NU Online News Service, April 13, 2:52 p.m. EDT

As three more Bermuda companies report estimated losses for the March 11 Japan earthquake and tsunami, a couple of the company executives commented that a market turn is beginning to occur.

Everest Re Group says it expects losses from the event to be about $320 million, assuming a $25 billion industry loss.

Aspen Insurance Holdings says its losses will be approximately $160 million, assuming a $30 billion industry loss. The company said the loss represents 5 percent of shareholders’ equity as at Dec. 31, 2010.

Alterra Capital Holdings says it expects losses of between $60 million and $100 million for the event, assuming industry losses of between $20 billion and $35 billion.
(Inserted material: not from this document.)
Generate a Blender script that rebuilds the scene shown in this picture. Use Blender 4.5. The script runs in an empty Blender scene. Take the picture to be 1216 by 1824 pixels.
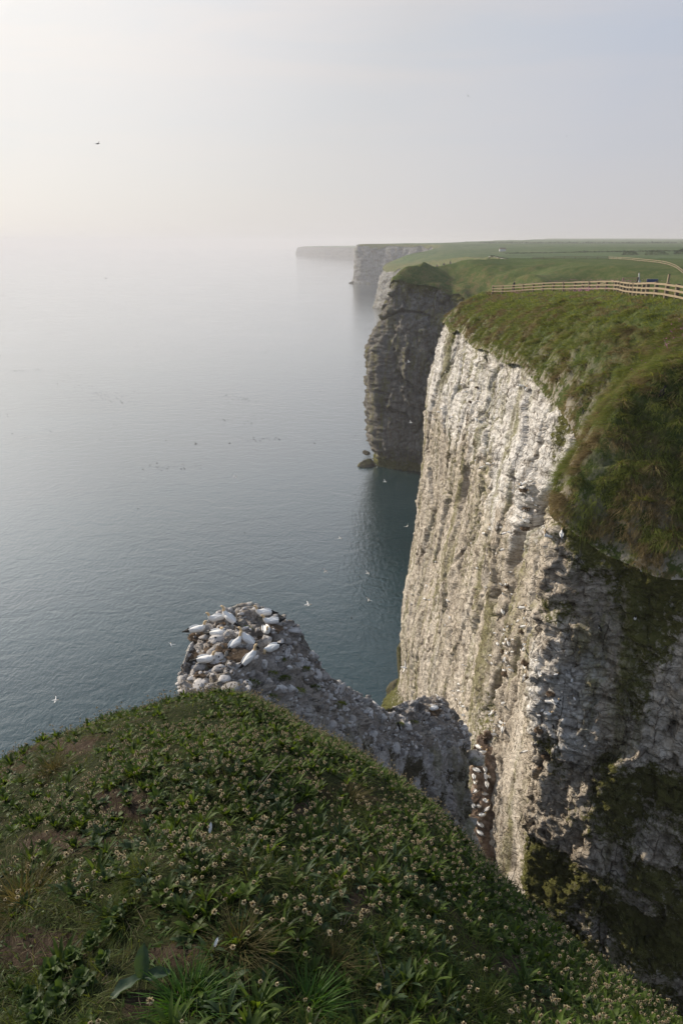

The loss would represent between 2.1 percent and 3.4 percent of Alterra’s 2011 opening shareholders’ equity, which the company says is within its normal risk tolerances for natural catastrophe events in the region.
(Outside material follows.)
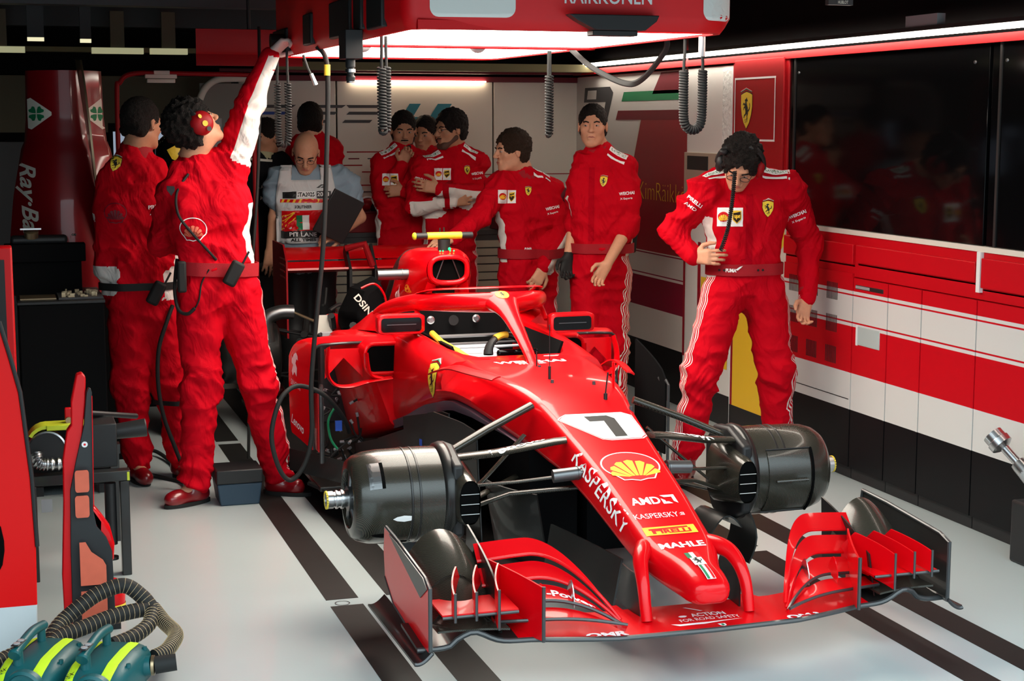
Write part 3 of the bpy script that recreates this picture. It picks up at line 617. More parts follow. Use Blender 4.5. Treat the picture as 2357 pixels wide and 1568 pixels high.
# halo -------------------------------------------------------------------------
HP = [(-.345, 2.05, .66), (-.345, 1.92, .735), (-.325, 1.70, .795), (-.28, 1.45, .838), (-.19, 1.25, .856), (-.08, 1.15, .862), (0, 1.125, .863), (.08, 1.15, .862), (.19, 1.25, .856), (.28, 1.45, .838), (.325, 1.70, .795), (.345, 1.92, .735), (.345, 2.05, .66)]
hp = spl(HP, 5); hr = [.032 + .012 * math.sin(PI * i / (len(hp) - 1)) ** 2 for i in range(len(hp))]
halo = MB().tube(hp, hr, 18).build('halo_hoop', 'red', car, smooth=60)
pp = spl([(0, .655, .645), (0, .74, .70), (0, .88, .775), (0, 1.02, .838), (0, 1.14, .868)], 6)
pillar_ = MB().tube(pp, [.014, .013, .013, .012, .012, .012, .013, .013, .014, .014, .015, .016, .017, .018, .019, .02, .022, .024, .027, .03, .034, .038, .042, .045, .046][:len(pp)], 14, asp=1.9, up=(1, 0, 0)).build('halo_pillar', 'red', car, smooth=60)
hb = bvh_of(halo)
decal('shield_emblem', [(poly([(.030 * math.cos(k * PI / 8), .032 * math.sin(k * PI / 8)) for k in range(16)]), 'yellow'), (off(poly(HORSE), 0, 0, .036), 'black')], ((.0, 1.06, .93), (1, 0, 0), (0, .62, .78)), halo, bvh_of(halo, pillar_), L=.02, reach=.1)
MB().tube(spl([(-.27, 1.47, .874), (-.24, 1.33, .904), (-.12, 1.20, .920), (0, 1.165, .924), (.12, 1.20, .920), (.24, 1.33, .904), (.27, 1.47, .874)], 5), .021, 10, asp=.2, up=(0, 0, 1)).build('halo_winglet', 'red', car)
for s in (-1, 1):
    # sloping shoulder from the halo foot to the tub, with a dark slot
    MB().loft([[(s * .30, 1.62, .71), (s * .385, 1.62, .69), (s * .37, 1.62, .76)], [(s * .30, 1.95, .70), (s * .44, 1.95, .66), (s * .375, 1.95, .745)], [(s * .26, 2.25, .64), (s * .46, 2.25, .60), (s * .37, 2.25, .66)]], cap1=True).build('halo_fairing', 'red', car)
    # mirrors
    xm = s * .392; mz = .762 if s < 0 else .740
    m = MB().loft([[(xm + a * (.105 + e) , vv, mz + b * (.044 + e * .5)) for a, b in [(p[0] * 2, p[1] * 2) for p in rrect(1, 1, .18)]] for vv, e in ((1.30, -.004), (1.305, .0), (1.34, .0), (1.40, -.02), (1.44, -.06))]).build('mirror', 'red', car, smooth=50)
    MB().prism([(p[0], p[1]) for p in rrect(.178, .06, .014)], ((xm, 1.3002, mz - .002), (1, 0, 0), (0, 0, 1)), .003).build('mirror_glass', 'black_gloss', m)
    MB().box(xm - .065, xm + .065, 1.294, 1.2985, mz - .002, mz + .001).build('mirror_bar', 'gunmetal', m)
    MB().tube([(xm - s * .06, 1.36, mz - .03), (s * .30, 1.40, .70)], .012, 10, asp=.5).tube([(xm - s * .1, 1.37, mz + .01), (s * .29, 1.48, .83)], .012, 10, asp=.6).build('mirror_stay', 'red', m)
# airbox and roll hoop ----------------------------------------------------------
AB = [(1.95, .108, .108, 1.003, .858, .065), (2.0, .122, .125, 1.016, .84, .07), (2.1, .14, .15, 1.02, .78, .075), (2.25, .145, .17, 1.015, .72, .08), (2.42, .13, .18, .995, .66, .08)]
ab = MB().loft([rsec(*s, n=6) for s in AB], cap0=False).build('airbox', 'red', car, smooth=60)
MB().tube([(.092 * math.copysign(abs(math.cos(t)) ** .7, math.cos(t)), 1.95, .93 + .062 * math.copysign(abs(math.sin(t)) ** .7, math.sin(t))) for t in [k * 2 * PI / 40 for k in range(40)]], .013, 10, closed=True, up=(0, 1, 0)).build('intake_rim', 'red', ab)
MB().prism(rrect(.20, .145, .06), ((0, 1.975, .93), (1, 0, 0), (0, 0, 1)), .004).build('intake_mouth', 'void', ab)
for s in (-1, 1): MB().cyl((s * .02, 1.96, .985), (s * .06, 1.96, .88), .003, n=6).build('intake_strut', 'gunmetal', ab)
for s in (-1, 1): MB().tube([(s * .075, 1.97, .87), (s * .09, 2.0, .80), (s * .13, 2.06, .70), (s * .17, 2.1, .66)], .016, 10, asp=1.6, up=(1, 0, 0)).build('hoop_leg', 'red', ab)
MB().loft([[(a * (.27 if v < 2 else .22), v, .63 + b * (.07 - .02 * (v > 2))) for a, b in ((-1, 0), (1, 0), (.75, .8), (.3, 1.05), (-.3, 1.05), (-.75, .8))] for v in (1.86, 2.5)]).build('headrest_deck', 'red', car, bev=.01)
MB().box(-.075, .03, 1.955, 1.99, .765, .835).build('lower_intake', 'void', ab)
abb = bvh_of(ab)
decal('sponsor_emblem', pecten(.07, 'red_flat'), ((-.4, 2.14, .83), (0, -1, 0), (0, 0, 1)), ab, abb, L=.02)
decal('number_disc', [(poly([(.035 * math.cos(k * PI / 12), .048 * math.sin(k * PI / 12)) for k in range(24)]), 'white_decal'), (off(txtw('7', .028, .05, .03), 0, 0), 'dark_red')], ((-.4, 2.28, .79), (0, -1, 0), (0, 0, 1)), ab, abb, L=.02)
MB().loft([rsec(2.42, .132, .182, .998, .655, .08, 6), rsec(2.55, .12, .17, .97, .64, .08, 6), rsec(2.75, .09, .14, .90, .62, .06, 6)]).build('engine_shroud', 'carbon', car, smooth=60)
MB().cyl((-.13, 2.16, .895), (-.30, 2.16, .895), .026).cyl((-.175, 2.16, .895), (-.18, 2.16, .895), .0285).build('breather_pipe', 'gunmetal', ab)
tc_ = MB().tube([(-.085, 2.03, 1.088), (.085, 2.03, 1.088)], .023, 16, asp=.75).build('roll_hoop_camera', 'lime', car)
for s in (-1, 1): MB().tube([(s * .14, 2.03, 1.088), (s * .083, 2.03, 1.088)], .021, 14, asp=.75).build('lens_housing', 'black', tc_)
MB().tube([(0, 2.03, 1.07), (0, 2.03, 1.01)], .022, 12, asp=1.4, up=(1, 0, 0)).tube([(-.02, 2.03, 1.10), (-.02, 2.03, 1.125)], .003, 6).tube([(.0, 2.03, 1.10), (.0, 2.03, 1.128)], .003, 6).build('camera_pod', 'black', tc_)
MB().ell((-.145, 2.03, 1.088), (.012, .02, .018)).build('pod_end', 'lime', tc_)
for x in (-.032, -.018, .018, .036): MB().ell((x, 1.985, 1.018), .004, 8, 6).build('status_light', 'led_green', tc_)
MB().ell((.012, 1.975, 1.028), .0075, 8, 6).build('status_light', 'led_green', tc_)
# sidepods ----------------------------------------------------------------------
for s in (-1, 1):
    def pod(v, wo, zt, zb, r=.05):
        P = []
        for cx, cz_, a in ((wo - r, zt - r, 0), (.33, zt - .01, 90), (.33, zb + .01, 180), (wo - r - .10, zb + r, 270)):
            rr = r if a in (0, 270) else .01
            for k in range(5): t = math.radians(a + 22.5 * k); P.append((s * (cx + rr * math.cos(t)), v, cz_ + rr * math.sin(t)))
        return P
    pd = MB().loft([pod(1.50, .505, .66, .275), pod(1.56, .53, .668, .25), pod(1.75, .56, .668, .20), pod(2.0, .56, .655, .13), pod(2.2, .54, .63, .10)]).build('sidepod', 'red', car, smooth=50)
    MB().prism([(s * p[0] if 0 else p[0], p[1]) for p in rrect(.185, .118, .035)], ((s * .412, 1.492, .588), (1, 0, 0), (0, 0, 1)), .004).build('pod_inlet', 'void', pd)
    MB().tube([(s * .412 + p[0], 1.49, .588 + p[1]) for p in rrect(.20, .13, .04)], .009, 8, closed=True, up=(0, 1, 0)).build('inlet_rim', 'red', pd)
    # upper deflector wing curving down into the outer vane
    W = spl([(.28, 1.50, .652), (.40, 1.53, .655), (.55, 1.58, .652), (.65, 1.59, .648), (.70, 1.60, .640), (.722, 1.61, .605), (.728, 1.615, .50), (.728, 1.615, .36), (.726, 1.615, .24), (.722, 1.615, .17)], 6)
    def wing(a, b, W=W, s=s):
        i = a * (len(W) - 1); k = min(int(i), len(W) - 2); p = W[k] + (W[k + 1] - W[k]) * (i - k); ch = np.interp(a, [0, .35, .5, .6, .8, 1], [.24, .16, .18, .21, .21, .20]); fl_ = np.interp(a, [0, .4, .6, 1], [0, .03, .058, .055])
        return (s * (p[0] + fl_ * b), p[1] + b * ch, p[2] + (.012 * math.sin(b * PI) if a < .5 else 0) + b * .05 * max(0, a - .85) / .15)
    dw = MB().sheet(wing, 50, 6, .010).build('deflector_wing', 'red', car, smooth=60)
    MB().tube([wing(k / 40, 0) for k in range(41)], .0065, 6).build('leading_edge', 'carbon_edge', dw)
    if s < 0:
        # sponsor lettering on the outer vane
        wv = bvh_of(dw)
        decal('sponsor_lettering', [(txtw('Lenovo', .13, .042, .02), wd_)], ((-.95, 1.705, .255), (.2, -.90, -.30), (0, -.30, .9)), dw, wv, L=.02, reach=.5)
        decal('sponsor_lettering', [(txtw('SINGHA', .10, .026, .0), wd_)], ((-.95, 1.715, .44), (.2, -.92, -.2), (0, -.2, .9)), dw, wv, L=.02, reach=.5)
        LION = [(-.02, -.05), (.0, -.03), (.02, -.05), (.025, -.01), (.01, .01), (.02, .03), (.035, .025), (.03, .045), (.01, .06), (-.01, .05), (-.02, .03), (-.03, .04), (-.03, .01), (-.015, .0), (-.03, -.03)]
        decal('lion_emblem', [(poly(LION), wd_)], ((-.95, 1.725, .535), (.2, -1, 0), (0, 0, 1)), dw, wv, L=.02, reach=.5)
    MB().sheet(lambda a, b, s=s: (s * (.70 + .0 * a), 1.55 + .10 * a, .17 + b * (.27 - .02 * a)), 4, 6, .014).build('outer_vane', 'red', car)
    MB().tube(spl([(s * .70, 1.55, .12), (s * .70, 1.545, .25), (s * .70, 1.545, .40), (s * .698, 1.56, .445), (s * .69, 1.6, .46)], 5), .011, 8).build('vane_edge', 'carbon_edge', car)
    # inner loop of the deflector
    LP = spl([(s * .672, 1.52, .640), (s * .682, 1.50, .58), (s * .678, 1.49, .52), (s * .645, 1.48, .480), (s * .58, 1.47, .475), (s * .50, 1.46, .495), (s * .40, 1.46, .505)], 6)
    MB().tube(LP, .0075, 8, asp=4.5, up=(0, 1, 0)).build('deflector_loop', 'red', car, smooth=60)
    MB().sheet(lambda a, b, s=s: (s * (.51 + .17 * a), 1.56, .50 + .13 * b + .10 * a * (1 - b) * 0 + (1 - b) * .09 * (1 - abs(2 * a - 1))), 12, 4, .006).build('loop_web', 'red', car)
    MB().tube(spl([(s * .51, 1.47, .62), (s * .505, 1.46, .56), (s * .49, 1.46, .52), (s * .44, 1.46, .505)], 5), .008, 8, asp=3, up=(0, 1, 0)).build('loop_web', 'red', car)
    # dark slot on the top of the pod
    MB().prism([(-.09, -.012), (.0, -.02), (.085, -.012), (.09, .01), (-.06, .014)], ((s * .42, 1.66, .6685), (1, 0, 0), (0, 1, 0)), .003).build('cooling_slot', 'void', pd)
    # bargeboards
    for k, (u0, v0) in enumerate(((.36, .55), (.40, .80), (.45, 1.05), (.50, 1.28))):
        MB().sheet(lambda a, b, s=s, u0=u0, v0=v0: (s * (u0 - .06 + .10 * a + .02 * b), v0 - .15 + .34 * a, .02 + b * (zlow(v0 - .15 + .34 * a) - .06 - (.05 * (k > 1)))), 8, 4, .006).build('bargeboard', 'carbon', car)
        MB().cyl((s * (u0 - .06), v0 - .15, .02), (s * (u0 - .04), v0 - .15, zlow(v0 - .15) - .04 - .05 * (k > 1)), .003, n=6).build('bargeboard_edge', 'gunmetal', car)
    MB().sheet(lambda a, b, s=s: (s * (.33 + .42 * b * (.25 + .75 * a)), .45 + 1.2 * a, .015), 8, 4, .012).build('splitter_board', 'carbon', car)
    MB().sheet(lambda a, b, s=s: (s * (.55 + .25 * a), 1.28 + .5 * a, .05 + .10 * b), 8, 3, .008).build('floor_fence', 'carbon', car)
    for k in range(4): MB().tube([(s * (.30 + .05 * k), .15 + .08 * k, .05), (s * (.45 + .06 * k), .42 + .1 * k, .045 + .02 * k)], .006, 6).build('cable_duct', 'black', car)
MB().box(-.36, .36, .35, 1.6, .0, .022).box(-.72, .72, 1.5, 3.9, .0, .022).build('floor_plank', 'carbon', car, bev=.004)
MB().box(-.012, .012, 1.12, 1.14, .28, .31).build('blue_label', 'blue_decal', car)
decal('blue_label', [(quad(-.012, -.014, .012, .014), 'blue_decal')], ((-.422, .86, .33), (.25, -.95, 0), (0, 0, 1)), car)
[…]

All loss estimates are pretax and net of reinstatement premiums.

Aspen CEO Chris O’Kane says first-quarter catastrophes, low investment returns and the change in exposure modeling from Risk Management Solutions’ (RMS) latest release will combine to improve pricing for catastrophe-exposed property lines. “Up to 35 percent of our 2011 business could consequently be subject to meaningful positive price changes,” O’Kane says.

Everest Re Chairman and CEO Joseph V. Taranto echoes those comments, stating, “Given the frequency and severity of recent events, we expect market pricing to firm worldwide for property-catastrophe capacity.”